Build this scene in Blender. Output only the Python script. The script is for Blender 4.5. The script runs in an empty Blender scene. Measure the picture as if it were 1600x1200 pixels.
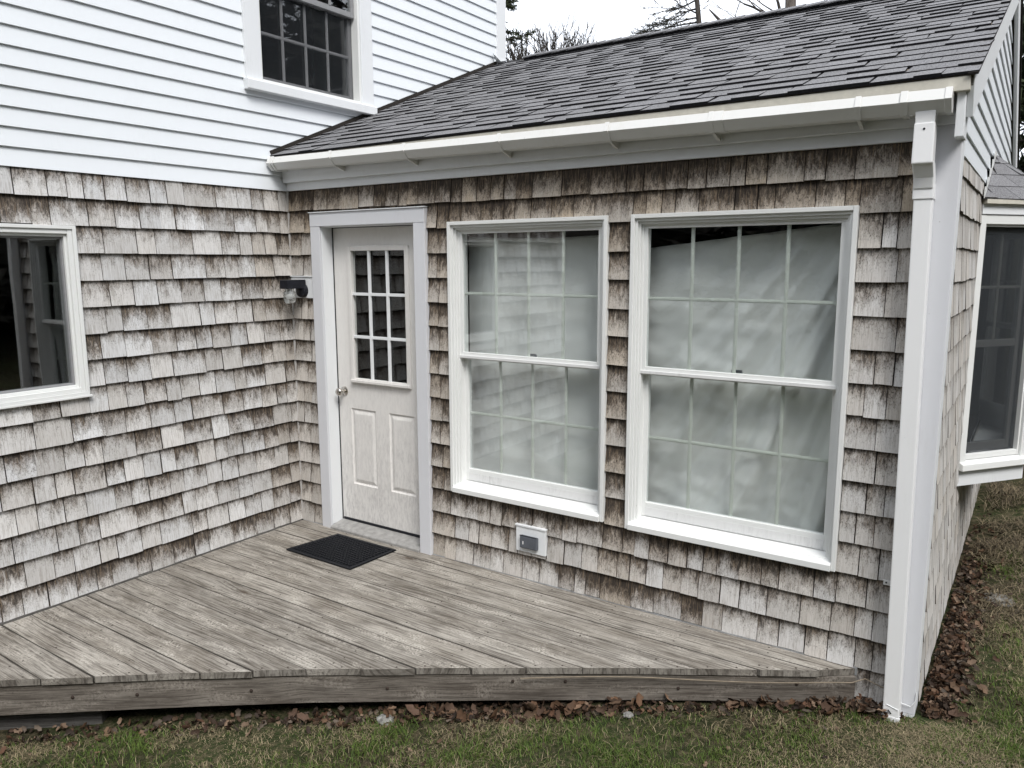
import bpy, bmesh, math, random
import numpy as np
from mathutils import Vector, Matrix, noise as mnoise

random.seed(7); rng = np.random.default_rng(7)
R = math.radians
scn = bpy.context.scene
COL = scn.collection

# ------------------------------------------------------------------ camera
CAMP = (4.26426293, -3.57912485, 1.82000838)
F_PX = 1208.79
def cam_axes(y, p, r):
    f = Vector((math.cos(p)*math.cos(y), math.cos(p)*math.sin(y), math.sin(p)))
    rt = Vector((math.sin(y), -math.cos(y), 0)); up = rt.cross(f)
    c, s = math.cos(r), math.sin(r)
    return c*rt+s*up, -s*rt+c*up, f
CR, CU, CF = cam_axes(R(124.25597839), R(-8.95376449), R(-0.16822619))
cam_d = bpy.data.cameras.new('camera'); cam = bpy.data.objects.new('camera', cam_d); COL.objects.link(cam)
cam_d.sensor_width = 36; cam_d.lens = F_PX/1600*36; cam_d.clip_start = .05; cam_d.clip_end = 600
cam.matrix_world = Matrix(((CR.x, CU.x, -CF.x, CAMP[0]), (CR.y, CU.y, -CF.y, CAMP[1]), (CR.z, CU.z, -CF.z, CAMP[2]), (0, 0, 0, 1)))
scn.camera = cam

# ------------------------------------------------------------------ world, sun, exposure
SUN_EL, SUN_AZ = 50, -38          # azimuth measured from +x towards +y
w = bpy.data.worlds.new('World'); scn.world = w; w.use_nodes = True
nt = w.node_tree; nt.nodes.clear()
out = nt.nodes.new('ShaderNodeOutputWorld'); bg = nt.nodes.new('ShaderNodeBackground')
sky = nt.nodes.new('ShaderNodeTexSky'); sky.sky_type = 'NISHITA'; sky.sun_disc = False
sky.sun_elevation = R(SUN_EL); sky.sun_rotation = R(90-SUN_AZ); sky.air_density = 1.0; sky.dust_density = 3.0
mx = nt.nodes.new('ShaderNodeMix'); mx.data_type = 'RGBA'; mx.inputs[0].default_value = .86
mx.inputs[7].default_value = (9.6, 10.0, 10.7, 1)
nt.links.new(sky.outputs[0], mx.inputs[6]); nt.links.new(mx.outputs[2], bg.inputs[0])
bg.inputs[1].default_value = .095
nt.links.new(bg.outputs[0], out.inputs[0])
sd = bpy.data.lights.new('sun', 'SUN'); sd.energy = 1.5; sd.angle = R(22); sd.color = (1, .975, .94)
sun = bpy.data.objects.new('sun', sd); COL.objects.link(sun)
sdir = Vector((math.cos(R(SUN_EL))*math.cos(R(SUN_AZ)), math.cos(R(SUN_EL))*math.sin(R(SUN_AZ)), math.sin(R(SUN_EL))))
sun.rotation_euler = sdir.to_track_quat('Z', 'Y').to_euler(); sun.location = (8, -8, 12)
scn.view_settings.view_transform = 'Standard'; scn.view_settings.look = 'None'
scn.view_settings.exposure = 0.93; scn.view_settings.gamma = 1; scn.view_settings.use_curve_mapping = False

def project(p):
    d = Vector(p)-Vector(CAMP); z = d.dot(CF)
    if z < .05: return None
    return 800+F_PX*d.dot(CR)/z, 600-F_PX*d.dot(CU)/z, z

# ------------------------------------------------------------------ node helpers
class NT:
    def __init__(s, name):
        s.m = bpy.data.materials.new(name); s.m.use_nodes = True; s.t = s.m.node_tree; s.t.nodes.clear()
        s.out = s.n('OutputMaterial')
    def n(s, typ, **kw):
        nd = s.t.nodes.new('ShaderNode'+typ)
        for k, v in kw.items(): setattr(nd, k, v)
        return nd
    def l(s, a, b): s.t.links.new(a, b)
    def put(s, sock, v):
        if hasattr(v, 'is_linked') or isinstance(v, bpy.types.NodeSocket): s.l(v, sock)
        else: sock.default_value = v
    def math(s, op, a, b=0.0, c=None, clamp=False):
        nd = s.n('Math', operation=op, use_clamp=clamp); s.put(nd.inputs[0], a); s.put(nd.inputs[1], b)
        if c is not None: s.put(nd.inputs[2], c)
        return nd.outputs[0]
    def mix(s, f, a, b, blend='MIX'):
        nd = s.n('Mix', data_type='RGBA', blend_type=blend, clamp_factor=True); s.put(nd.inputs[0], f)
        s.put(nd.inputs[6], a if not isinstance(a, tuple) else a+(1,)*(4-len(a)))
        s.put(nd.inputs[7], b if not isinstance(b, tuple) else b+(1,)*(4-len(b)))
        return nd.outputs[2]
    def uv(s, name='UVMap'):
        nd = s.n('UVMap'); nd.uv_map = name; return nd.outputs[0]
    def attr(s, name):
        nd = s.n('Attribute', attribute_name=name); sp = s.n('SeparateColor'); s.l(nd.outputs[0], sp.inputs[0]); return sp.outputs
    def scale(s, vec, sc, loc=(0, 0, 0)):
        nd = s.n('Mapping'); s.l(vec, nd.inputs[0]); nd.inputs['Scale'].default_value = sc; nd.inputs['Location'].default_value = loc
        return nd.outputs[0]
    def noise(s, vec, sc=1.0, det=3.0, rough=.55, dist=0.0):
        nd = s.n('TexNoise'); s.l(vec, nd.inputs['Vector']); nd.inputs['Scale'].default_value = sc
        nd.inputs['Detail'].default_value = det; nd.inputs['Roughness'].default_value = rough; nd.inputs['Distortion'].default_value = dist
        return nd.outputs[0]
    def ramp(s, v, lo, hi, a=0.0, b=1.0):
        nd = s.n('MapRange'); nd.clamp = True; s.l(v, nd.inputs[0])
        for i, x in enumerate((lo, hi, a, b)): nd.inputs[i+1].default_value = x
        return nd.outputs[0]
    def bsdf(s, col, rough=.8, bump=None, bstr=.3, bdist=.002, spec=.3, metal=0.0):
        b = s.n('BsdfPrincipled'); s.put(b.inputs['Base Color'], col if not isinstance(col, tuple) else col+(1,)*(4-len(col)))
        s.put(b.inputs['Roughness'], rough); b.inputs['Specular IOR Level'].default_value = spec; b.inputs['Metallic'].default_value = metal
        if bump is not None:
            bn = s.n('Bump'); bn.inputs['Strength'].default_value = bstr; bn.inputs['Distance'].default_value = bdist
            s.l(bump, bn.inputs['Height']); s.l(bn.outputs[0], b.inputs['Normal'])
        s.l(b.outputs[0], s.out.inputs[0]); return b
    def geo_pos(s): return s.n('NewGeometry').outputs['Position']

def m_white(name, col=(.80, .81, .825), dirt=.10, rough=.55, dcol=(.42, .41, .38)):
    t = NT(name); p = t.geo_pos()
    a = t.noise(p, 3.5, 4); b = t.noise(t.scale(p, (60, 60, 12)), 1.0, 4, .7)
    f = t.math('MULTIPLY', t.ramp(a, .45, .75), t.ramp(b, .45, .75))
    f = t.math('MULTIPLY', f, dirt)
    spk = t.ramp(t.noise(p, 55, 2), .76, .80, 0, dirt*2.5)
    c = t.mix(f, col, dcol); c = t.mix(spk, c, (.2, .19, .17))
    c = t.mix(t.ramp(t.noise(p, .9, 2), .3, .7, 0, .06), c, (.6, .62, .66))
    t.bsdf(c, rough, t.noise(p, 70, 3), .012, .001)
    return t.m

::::

> _Aim of the task_: Write out the data precisely as given, excluding the pictures.

> _Response for this exercise_:
Build this scene in Blender. Output only the Python script. The script is for Blender 4.5. The script runs in an empty Blender scene. Measure the picture as if it were 1600x1200 pixels.
import bpy, bmesh, math, random
import numpy as np
from mathutils import Vector, Matrix, noise as mnoise

random.seed(7); rng = np.random.default_rng(7)
R = math.radians
scn = bpy.context.scene
COL = scn.collection

# ------------------------------------------------------------------ camera
CAMP = (4.26426293, -3.57912485, 1.82000838)
F_PX = 1208.79
def cam_axes(y, p, r):
    f = Vector((math.cos(p)*math.cos(y), math.cos(p)*math.sin(y), math.sin(p)))
    rt = Vector((math.sin(y), -math.cos(y), 0)); up = rt.cross(f)
    c, s = math.cos(r), math.sin(r)
    return c*rt+s*up, -s*rt+c*up, f
CR, CU, CF = cam_axes(R(124.25597839), R(-8.95376449), R(-0.16822619))
cam_d = bpy.data.cameras.new('camera'); cam = bpy.data.objects.new('camera', cam_d); COL.objects.link(cam)
cam_d.sensor_width = 36; cam_d.lens = F_PX/1600*36; cam_d.clip_start = .05; cam_d.clip_end = 600
cam.matrix_world = Matrix(((CR.x, CU.x, -CF.x, CAMP[0]), (CR.y, CU.y, -CF.y, CAMP[1]), (CR.z, CU.z, -CF.z, CAMP[2]), (0, 0, 0, 1)))
scn.camera = cam

# ------------------------------------------------------------------ world, sun, exposure
SUN_EL, SUN_AZ = 50, -38          # azimuth measured from +x towards +y
w = bpy.data.worlds.new('World'); scn.world = w; w.use_nodes = True
nt = w.node_tree; nt.nodes.clear()
out = nt.nodes.new('ShaderNodeOutputWorld'); bg = nt.nodes.new('ShaderNodeBackground')
sky = nt.nodes.new('ShaderNodeTexSky'); sky.sky_type = 'NISHITA'; sky.sun_disc = False
sky.sun_elevation = R(SUN_EL); sky.sun_rotation = R(90-SUN_AZ); sky.air_density = 1.0; sky.dust_density = 3.0
mx = nt.nodes.new('ShaderNodeMix'); mx.data_type = 'RGBA'; mx.inputs[0].default_value = .86
mx.inputs[7].default_value = (9.6, 10.0, 10.7, 1)
nt.links.new(sky.outputs[0], mx.inputs[6]); nt.links.new(mx.outputs[2], bg.inputs[0])
bg.inputs[1].default_value = .095
nt.links.new(bg.outputs[0], out.inputs[0])
sd = bpy.data.lights.new('sun', 'SUN'); sd.energy = 1.5; sd.angle = R(22); sd.color = (1, .975, .94)
sun = bpy.data.objects.new('sun', sd); COL.objects.link(sun)
sdir = Vector((math.cos(R(SUN_EL))*math.cos(R(SUN_AZ)), math.cos(R(SUN_EL))*math.sin(R(SUN_AZ)), math.sin(R(SUN_EL))))
sun.rotation_euler = sdir.to_track_quat('Z', 'Y').to_euler(); sun.location = (8, -8, 12)
scn.view_settings.view_transform = 'Standard'; scn.view_settings.look = 'None'
scn.view_settings.exposure = 0.93; scn.view_settings.gamma = 1; scn.view_settings.use_curve_mapping = False

def project(p):
    d = Vector(p)-Vector(CAMP); z = d.dot(CF)
    if z < .05: return None
    return 800+F_PX*d.dot(CR)/z, 600-F_PX*d.dot(CU)/z, z

# ------------------------------------------------------------------ node helpers
class NT:
    def __init__(s, name):
        s.m = bpy.data.materials.new(name); s.m.use_nodes = True; s.t = s.m.node_tree; s.t.nodes.clear()
        s.out = s.n('OutputMaterial')
    def n(s, typ, **kw):
        nd = s.t.nodes.new('ShaderNode'+typ)
        for k, v in kw.items(): setattr(nd, k, v)
        return nd
    def l(s, a, b): s.t.links.new(a, b)
    def put(s, sock, v):
        if hasattr(v, 'is_linked') or isinstance(v, bpy.types.NodeSocket): s.l(v, sock)
        else: sock.default_value = v
    def math(s, op, a, b=0.0, c=None, clamp=False):
        nd = s.n('Math', operation=op, use_clamp=clamp); s.put(nd.inputs[0], a); s.put(nd.inputs[1], b)
        if c is not None: s.put(nd.inputs[2], c)
        return nd.outputs[0]
    def mix(s, f, a, b, blend='MIX'):
        nd = s.n('Mix', data_type='RGBA', blend_type=blend, clamp_factor=True); s.put(nd.inputs[0], f)
        s.put(nd.inputs[6], a if not isinstance(a, tuple) else a+(1,)*(4-len(a)))
        s.put(nd.inputs[7], b if not isinstance(b, tuple) else b+(1,)*(4-len(b)))
        return nd.outputs[2]
    def uv(s, name='UVMap'):
        nd = s.n('UVMap'); nd.uv_map = name; return nd.outputs[0]
    def attr(s, name):
        nd = s.n('Attribute', attribute_name=name); sp = s.n('SeparateColor'); s.l(nd.outputs[0], sp.inputs[0]); return sp.outputs
    def scale(s, vec, sc, loc=(0, 0, 0)):
        nd = s.n('Mapping'); s.l(vec, nd.inputs[0]); nd.inputs['Scale'].default_value = sc; nd.inputs['Location'].default_value = loc
        return nd.outputs[0]
    def noise(s, vec, sc=1.0, det=3.0, rough=.55, dist=0.0):
        nd = s.n('TexNoise'); s.l(vec, nd.inputs['Vector']); nd.inputs['Scale'].default_value = sc
        nd.inputs['Detail'].default_value = det; nd.inputs['Roughness'].default_value = rough; nd.inputs['Distortion'].default_value = dist
        return nd.outputs[0]
    def ramp(s, v, lo, hi, a=0.0, b=1.0):
        nd = s.n('MapRange'); nd.clamp = True; s.l(v, nd.inputs[0])
        for i, x in enumerate((lo, hi, a, b)): nd.inputs[i+1].default_value = x
        return nd.outputs[0]
    def bsdf(s, col, rough=.8, bump=None, bstr=.3, bdist=.002, spec=.3, metal=0.0):
        b = s.n('BsdfPrincipled'); s.put(b.inputs['Base Color'], col if not isinstance(col, tuple) else col+(1,)*(4-len(col)))
        s.put(b.inputs['Roughness'], rough); b.inputs['Specular IOR Level'].default_value = spec; b.inputs['Metallic'].default_value = metal
        if bump is not None:
            bn = s.n('Bump'); bn.inputs['Strength'].default_value = bstr; bn.inputs['Distance'].default_value = bdist
            s.l(bump, bn.inputs['Height']); s.l(bn.outputs[0], b.inputs['Normal'])
        s.l(b.outputs[0], s.out.inputs[0]); return b
    def geo_pos(s): return s.n('NewGeometry').outputs['Position']

def m_white(name, col=(.80, .81, .825), dirt=.10, rough=.55, dcol=(.42, .41, .38)):
    t = NT(name); p = t.geo_pos()
    a = t.noise(p, 3.5, 4); b = t.noise(t.scale(p, (60, 60, 12)), 1.0, 4, .7)
    f = t.math('MULTIPLY', t.ramp(a, .45, .75), t.ramp(b, .45, .75))
    f = t.math('MULTIPLY', f, dirt)
    spk = t.ramp(t.noise(p, 55, 2), .76, .80, 0, dirt*2.5)
    c = t.mix(f, col, dcol); c = t.mix(spk, c, (.2, .19, .17))
    c = t.mix(t.ramp(t.noise(p, .9, 2), .3, .7, 0, .06), c, (.6, .62, .66))
    t.bsdf(c, rough, t.noise(p, 70, 3), .012, .001)
    return t.m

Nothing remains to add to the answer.